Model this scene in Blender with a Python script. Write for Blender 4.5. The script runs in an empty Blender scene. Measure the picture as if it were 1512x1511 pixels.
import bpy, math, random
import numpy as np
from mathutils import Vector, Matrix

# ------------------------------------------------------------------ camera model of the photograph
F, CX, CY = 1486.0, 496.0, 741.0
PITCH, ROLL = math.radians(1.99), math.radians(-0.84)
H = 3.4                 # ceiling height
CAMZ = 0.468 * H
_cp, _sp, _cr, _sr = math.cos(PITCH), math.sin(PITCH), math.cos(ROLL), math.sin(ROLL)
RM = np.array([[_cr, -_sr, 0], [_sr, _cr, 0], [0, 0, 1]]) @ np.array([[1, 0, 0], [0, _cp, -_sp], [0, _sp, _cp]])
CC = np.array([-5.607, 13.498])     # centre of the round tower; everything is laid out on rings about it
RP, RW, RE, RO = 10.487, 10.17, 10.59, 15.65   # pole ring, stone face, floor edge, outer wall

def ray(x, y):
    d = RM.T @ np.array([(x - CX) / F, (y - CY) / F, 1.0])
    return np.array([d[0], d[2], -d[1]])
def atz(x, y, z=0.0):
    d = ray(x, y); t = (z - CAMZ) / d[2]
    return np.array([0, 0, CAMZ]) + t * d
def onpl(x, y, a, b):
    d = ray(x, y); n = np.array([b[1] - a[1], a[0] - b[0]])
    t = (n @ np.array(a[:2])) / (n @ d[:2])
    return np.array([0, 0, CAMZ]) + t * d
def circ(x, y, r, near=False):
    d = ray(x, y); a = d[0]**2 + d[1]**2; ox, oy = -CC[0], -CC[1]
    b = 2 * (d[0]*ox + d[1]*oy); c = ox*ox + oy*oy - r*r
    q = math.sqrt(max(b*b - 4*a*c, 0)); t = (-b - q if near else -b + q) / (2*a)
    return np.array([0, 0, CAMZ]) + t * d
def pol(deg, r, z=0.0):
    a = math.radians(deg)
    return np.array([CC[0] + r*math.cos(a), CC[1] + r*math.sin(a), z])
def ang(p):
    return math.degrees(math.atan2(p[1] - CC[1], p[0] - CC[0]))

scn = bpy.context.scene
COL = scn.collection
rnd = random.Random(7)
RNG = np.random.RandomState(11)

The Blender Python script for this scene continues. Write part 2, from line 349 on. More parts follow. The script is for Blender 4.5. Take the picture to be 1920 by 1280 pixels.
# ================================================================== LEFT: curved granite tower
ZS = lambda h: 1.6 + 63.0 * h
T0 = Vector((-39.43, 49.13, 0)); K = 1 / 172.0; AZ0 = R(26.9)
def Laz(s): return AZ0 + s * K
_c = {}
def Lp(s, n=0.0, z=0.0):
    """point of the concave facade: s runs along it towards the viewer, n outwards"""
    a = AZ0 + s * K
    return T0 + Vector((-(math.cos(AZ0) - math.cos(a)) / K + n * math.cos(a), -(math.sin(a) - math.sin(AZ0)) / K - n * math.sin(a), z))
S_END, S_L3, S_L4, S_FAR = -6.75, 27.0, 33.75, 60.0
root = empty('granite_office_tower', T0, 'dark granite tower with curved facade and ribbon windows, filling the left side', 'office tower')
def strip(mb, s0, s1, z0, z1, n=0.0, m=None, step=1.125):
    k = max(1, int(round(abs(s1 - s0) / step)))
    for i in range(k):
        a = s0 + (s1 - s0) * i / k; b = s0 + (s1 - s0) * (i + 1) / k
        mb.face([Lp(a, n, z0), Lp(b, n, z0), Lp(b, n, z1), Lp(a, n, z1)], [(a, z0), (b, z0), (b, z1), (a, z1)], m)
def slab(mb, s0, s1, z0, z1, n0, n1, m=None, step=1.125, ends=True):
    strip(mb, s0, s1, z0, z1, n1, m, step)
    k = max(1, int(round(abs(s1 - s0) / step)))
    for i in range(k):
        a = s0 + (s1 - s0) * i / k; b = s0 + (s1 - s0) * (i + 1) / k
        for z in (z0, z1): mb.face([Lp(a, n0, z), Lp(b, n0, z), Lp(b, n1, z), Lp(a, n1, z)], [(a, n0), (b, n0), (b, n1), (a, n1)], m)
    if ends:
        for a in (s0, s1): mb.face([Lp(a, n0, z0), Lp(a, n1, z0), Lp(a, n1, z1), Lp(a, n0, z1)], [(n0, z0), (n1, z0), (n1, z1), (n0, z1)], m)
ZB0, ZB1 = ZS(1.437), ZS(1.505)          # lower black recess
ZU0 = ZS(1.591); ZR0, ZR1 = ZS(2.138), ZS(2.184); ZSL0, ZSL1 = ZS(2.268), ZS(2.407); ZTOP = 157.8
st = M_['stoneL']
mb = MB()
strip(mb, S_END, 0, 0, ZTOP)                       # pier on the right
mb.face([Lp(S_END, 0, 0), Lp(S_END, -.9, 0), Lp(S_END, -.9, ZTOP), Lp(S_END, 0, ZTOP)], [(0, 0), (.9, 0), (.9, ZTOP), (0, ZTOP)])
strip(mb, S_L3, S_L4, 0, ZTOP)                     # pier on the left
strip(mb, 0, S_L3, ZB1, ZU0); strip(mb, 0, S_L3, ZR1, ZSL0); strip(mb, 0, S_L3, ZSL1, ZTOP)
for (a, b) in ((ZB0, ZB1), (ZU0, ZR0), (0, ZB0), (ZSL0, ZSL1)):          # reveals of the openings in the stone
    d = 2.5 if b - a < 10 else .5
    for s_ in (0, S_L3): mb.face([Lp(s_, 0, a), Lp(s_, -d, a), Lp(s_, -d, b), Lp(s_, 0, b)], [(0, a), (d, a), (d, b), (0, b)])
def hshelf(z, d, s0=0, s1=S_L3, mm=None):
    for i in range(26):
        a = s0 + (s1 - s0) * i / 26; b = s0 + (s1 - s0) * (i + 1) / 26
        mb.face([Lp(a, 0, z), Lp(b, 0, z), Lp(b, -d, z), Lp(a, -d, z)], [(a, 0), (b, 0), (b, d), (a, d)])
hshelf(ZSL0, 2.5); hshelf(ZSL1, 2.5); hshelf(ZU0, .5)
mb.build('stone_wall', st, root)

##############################

Prompt
Go over the records above line by line and count those holding the word "from". Reply only with the number.

Solution below
2